You can tell there's a juicy back story when company statements read like the ravings of a sleep-deprived lawyer. Shareholders in CSR may have been bemused by yesterday's announcement that the Australian conglomerate noted “an expression of interest . . . regarding an offer to hold discussions to develop a proposal” to buy its sugar and renewable energy business.
Echoing the lumpen legalese of the bidder's press release, issued earlier, is a sign of irritation. CSR had touted its sugar unit to trade buyers for at least two years before electing to spin it off to shareholders last June. That flushed out more tyre-kickers, including Bright Food of China. By then, though, the new business had a name (Sucrogen), a provisional board, a recapitalised balance-sheet, and a due date for the demerger: the end of March. Now comes this new approach, made in a four-page media statement. For a company controlled by an arm of the state (the municipal government of Shanghai), this is extraordinary stuff.
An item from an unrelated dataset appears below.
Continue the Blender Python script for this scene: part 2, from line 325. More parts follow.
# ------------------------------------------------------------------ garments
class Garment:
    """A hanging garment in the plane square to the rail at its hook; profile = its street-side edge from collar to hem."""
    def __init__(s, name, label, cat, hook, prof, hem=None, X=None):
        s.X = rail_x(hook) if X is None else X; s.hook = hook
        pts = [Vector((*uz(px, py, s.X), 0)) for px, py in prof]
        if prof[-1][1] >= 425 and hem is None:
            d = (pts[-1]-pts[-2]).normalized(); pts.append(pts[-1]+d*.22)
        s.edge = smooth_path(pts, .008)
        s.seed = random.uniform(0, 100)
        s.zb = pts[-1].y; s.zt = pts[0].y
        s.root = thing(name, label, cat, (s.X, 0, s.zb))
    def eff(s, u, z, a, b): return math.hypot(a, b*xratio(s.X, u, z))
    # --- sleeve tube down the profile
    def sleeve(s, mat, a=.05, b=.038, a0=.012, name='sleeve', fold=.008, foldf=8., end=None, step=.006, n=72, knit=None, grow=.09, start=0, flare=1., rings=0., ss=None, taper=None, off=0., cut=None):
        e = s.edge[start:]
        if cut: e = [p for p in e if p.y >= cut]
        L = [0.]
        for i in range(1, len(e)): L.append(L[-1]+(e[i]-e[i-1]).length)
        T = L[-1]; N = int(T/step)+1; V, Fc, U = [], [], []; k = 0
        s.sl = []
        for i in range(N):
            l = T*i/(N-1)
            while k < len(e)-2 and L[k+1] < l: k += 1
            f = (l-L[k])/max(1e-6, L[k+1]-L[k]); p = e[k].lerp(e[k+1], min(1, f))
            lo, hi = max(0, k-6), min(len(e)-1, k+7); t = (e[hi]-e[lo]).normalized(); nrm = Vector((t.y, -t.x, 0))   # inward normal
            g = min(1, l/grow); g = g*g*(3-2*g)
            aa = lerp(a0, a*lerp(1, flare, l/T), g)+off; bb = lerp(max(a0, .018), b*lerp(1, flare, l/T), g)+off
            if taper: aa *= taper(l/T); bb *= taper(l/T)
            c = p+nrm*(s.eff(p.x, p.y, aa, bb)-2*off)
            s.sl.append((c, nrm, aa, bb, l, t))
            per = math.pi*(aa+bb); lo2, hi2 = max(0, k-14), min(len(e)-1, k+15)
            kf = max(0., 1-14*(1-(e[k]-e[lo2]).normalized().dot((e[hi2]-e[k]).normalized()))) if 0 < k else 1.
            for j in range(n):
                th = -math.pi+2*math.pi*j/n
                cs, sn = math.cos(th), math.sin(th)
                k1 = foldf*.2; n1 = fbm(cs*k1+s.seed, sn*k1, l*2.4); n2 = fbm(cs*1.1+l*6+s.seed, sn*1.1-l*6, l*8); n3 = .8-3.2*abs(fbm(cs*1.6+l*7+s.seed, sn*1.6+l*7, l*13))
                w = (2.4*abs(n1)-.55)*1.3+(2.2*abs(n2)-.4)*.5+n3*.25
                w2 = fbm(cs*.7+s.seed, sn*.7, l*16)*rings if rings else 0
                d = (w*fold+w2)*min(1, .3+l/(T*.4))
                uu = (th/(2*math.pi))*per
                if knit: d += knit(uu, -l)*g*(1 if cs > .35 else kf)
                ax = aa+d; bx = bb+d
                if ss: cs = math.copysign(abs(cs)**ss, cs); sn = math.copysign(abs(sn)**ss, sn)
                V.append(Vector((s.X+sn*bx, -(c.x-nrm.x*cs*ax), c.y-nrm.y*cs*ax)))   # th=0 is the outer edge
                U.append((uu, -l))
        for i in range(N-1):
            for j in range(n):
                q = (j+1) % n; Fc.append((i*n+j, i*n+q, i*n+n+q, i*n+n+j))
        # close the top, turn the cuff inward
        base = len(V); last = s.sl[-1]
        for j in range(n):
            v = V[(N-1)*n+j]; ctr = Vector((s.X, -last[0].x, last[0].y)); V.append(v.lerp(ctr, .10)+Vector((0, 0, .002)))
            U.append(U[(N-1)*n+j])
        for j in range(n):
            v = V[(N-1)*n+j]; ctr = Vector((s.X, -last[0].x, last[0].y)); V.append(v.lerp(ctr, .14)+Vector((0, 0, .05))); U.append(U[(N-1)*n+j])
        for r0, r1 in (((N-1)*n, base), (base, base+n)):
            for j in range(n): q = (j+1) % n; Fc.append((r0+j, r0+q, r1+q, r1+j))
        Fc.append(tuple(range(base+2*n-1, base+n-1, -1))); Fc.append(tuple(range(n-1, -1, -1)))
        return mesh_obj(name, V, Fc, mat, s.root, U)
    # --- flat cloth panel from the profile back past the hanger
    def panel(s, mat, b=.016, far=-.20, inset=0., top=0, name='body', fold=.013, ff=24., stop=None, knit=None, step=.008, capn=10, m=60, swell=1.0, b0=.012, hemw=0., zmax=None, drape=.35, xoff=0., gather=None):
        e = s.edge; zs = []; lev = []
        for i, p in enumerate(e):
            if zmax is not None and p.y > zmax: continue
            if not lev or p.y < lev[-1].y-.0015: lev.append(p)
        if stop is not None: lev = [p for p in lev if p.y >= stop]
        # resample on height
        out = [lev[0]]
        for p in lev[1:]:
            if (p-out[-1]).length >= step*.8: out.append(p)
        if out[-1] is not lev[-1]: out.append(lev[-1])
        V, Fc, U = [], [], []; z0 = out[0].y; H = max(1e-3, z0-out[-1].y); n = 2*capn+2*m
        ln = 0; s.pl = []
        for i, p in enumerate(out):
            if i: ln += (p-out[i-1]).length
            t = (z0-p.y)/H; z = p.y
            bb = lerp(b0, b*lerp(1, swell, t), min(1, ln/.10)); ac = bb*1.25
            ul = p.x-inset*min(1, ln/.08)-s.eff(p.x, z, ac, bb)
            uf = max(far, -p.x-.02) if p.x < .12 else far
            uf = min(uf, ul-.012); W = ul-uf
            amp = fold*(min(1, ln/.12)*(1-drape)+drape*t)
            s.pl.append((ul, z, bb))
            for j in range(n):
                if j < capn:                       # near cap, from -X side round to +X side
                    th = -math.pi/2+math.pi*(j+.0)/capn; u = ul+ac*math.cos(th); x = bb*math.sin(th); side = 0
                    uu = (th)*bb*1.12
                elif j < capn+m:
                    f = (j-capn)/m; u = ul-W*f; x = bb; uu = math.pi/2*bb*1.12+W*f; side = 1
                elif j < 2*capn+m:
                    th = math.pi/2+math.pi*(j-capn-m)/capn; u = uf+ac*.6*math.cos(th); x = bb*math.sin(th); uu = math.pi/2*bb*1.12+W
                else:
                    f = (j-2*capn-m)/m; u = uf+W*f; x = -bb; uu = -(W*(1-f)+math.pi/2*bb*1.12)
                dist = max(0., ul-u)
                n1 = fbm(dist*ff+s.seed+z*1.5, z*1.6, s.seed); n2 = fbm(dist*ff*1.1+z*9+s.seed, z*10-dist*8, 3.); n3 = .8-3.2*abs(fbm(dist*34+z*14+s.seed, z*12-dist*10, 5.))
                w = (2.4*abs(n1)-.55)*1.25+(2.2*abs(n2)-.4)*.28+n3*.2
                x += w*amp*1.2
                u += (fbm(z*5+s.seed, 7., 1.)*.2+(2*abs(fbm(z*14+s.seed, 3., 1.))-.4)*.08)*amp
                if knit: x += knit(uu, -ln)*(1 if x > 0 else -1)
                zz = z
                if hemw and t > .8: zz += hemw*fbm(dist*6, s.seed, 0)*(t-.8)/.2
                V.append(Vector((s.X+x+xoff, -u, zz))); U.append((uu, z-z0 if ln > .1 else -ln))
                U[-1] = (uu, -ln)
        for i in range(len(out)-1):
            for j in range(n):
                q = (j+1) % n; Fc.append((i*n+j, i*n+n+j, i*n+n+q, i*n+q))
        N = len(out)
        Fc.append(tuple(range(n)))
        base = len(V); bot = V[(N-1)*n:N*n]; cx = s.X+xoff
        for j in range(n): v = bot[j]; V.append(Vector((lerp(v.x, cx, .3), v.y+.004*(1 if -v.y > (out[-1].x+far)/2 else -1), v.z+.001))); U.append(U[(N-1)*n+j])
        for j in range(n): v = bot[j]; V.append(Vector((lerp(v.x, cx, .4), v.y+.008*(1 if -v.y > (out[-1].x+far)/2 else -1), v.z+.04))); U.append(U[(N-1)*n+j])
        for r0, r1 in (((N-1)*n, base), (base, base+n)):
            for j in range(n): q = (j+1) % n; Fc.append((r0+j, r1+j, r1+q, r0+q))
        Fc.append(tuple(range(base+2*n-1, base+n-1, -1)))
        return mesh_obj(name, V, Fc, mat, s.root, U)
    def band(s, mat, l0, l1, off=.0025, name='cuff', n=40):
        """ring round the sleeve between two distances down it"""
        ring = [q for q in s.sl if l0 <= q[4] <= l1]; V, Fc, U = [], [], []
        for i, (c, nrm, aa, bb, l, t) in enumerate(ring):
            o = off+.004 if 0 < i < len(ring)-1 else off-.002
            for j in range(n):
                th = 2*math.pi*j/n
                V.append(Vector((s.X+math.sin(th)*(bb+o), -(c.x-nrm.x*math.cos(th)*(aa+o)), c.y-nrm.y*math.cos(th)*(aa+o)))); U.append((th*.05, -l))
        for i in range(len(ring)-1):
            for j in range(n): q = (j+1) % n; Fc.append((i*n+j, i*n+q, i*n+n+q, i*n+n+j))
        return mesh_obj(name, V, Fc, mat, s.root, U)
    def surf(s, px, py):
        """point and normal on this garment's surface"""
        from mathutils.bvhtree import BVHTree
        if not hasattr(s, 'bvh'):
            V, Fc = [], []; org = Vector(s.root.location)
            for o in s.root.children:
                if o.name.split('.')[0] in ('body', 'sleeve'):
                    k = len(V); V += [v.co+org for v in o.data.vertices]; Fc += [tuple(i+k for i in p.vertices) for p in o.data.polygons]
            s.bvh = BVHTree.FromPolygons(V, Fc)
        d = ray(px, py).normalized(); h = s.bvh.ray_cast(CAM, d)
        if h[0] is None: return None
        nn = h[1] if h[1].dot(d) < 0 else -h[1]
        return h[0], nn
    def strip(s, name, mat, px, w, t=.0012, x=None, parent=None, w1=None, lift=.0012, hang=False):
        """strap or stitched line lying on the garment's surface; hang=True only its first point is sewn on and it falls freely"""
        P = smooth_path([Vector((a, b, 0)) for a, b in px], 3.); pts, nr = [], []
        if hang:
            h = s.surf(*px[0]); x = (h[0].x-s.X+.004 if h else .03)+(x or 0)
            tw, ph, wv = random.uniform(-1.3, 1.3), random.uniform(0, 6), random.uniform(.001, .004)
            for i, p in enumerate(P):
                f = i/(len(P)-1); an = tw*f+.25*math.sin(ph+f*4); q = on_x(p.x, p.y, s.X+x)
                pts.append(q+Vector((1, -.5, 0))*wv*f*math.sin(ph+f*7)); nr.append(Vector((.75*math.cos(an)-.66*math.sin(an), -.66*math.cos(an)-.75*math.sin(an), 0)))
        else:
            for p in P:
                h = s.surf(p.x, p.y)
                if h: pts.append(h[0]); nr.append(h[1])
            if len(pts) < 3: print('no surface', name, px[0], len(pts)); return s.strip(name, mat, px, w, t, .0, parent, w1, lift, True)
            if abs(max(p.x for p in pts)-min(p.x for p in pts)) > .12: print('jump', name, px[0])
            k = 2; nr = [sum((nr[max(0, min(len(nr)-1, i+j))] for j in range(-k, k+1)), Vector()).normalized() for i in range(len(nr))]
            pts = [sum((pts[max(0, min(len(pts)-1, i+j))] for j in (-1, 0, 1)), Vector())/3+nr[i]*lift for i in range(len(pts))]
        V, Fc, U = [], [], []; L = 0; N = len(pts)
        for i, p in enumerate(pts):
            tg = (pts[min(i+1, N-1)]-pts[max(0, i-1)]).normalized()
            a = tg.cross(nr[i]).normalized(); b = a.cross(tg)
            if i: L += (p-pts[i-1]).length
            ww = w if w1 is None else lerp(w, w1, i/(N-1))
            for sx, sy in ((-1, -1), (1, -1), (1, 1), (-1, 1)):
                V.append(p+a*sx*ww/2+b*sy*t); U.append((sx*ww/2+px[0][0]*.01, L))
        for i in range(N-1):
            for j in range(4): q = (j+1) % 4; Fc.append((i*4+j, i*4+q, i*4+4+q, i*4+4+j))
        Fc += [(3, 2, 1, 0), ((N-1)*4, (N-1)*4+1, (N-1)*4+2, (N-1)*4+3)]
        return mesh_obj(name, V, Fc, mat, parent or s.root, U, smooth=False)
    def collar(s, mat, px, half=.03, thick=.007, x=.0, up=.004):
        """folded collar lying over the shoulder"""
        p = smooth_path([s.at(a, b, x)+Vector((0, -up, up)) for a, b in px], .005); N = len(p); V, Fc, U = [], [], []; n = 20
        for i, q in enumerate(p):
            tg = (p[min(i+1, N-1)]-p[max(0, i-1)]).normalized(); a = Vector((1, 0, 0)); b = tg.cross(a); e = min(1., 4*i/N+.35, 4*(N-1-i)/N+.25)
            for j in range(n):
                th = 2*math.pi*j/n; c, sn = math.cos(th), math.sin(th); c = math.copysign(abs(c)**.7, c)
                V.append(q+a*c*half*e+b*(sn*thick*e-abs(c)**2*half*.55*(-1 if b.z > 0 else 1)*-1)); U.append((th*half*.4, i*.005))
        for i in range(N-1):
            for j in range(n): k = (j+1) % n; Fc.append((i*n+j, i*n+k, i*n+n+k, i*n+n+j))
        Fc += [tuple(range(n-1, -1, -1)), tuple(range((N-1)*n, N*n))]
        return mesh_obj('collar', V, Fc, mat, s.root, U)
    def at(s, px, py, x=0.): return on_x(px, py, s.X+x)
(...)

It may also be effective. Bright Food says it values CSR at “no more than A$1.5bn” on the information available. In itself, this isn't a bad price – a double-digit premium to Brazil's Cosan, on the basis of enterprise value/projected earnings before interest, tax, depreciation and amortisation. More significantly, it implies a higher offer could be possible, if the board sat down to talk. Chairman Ian Blackburne may balk at pursuing a twin-track approach, this late in the game, but he really has no option: he is splitting the company up because he believes the market will reward it with higher multiples in pieces. CSR, intact, is trading at 7.4 times EV/ebitda; Bright Food is already offering 8.5 for Sucrogen. Something of a sucre punch.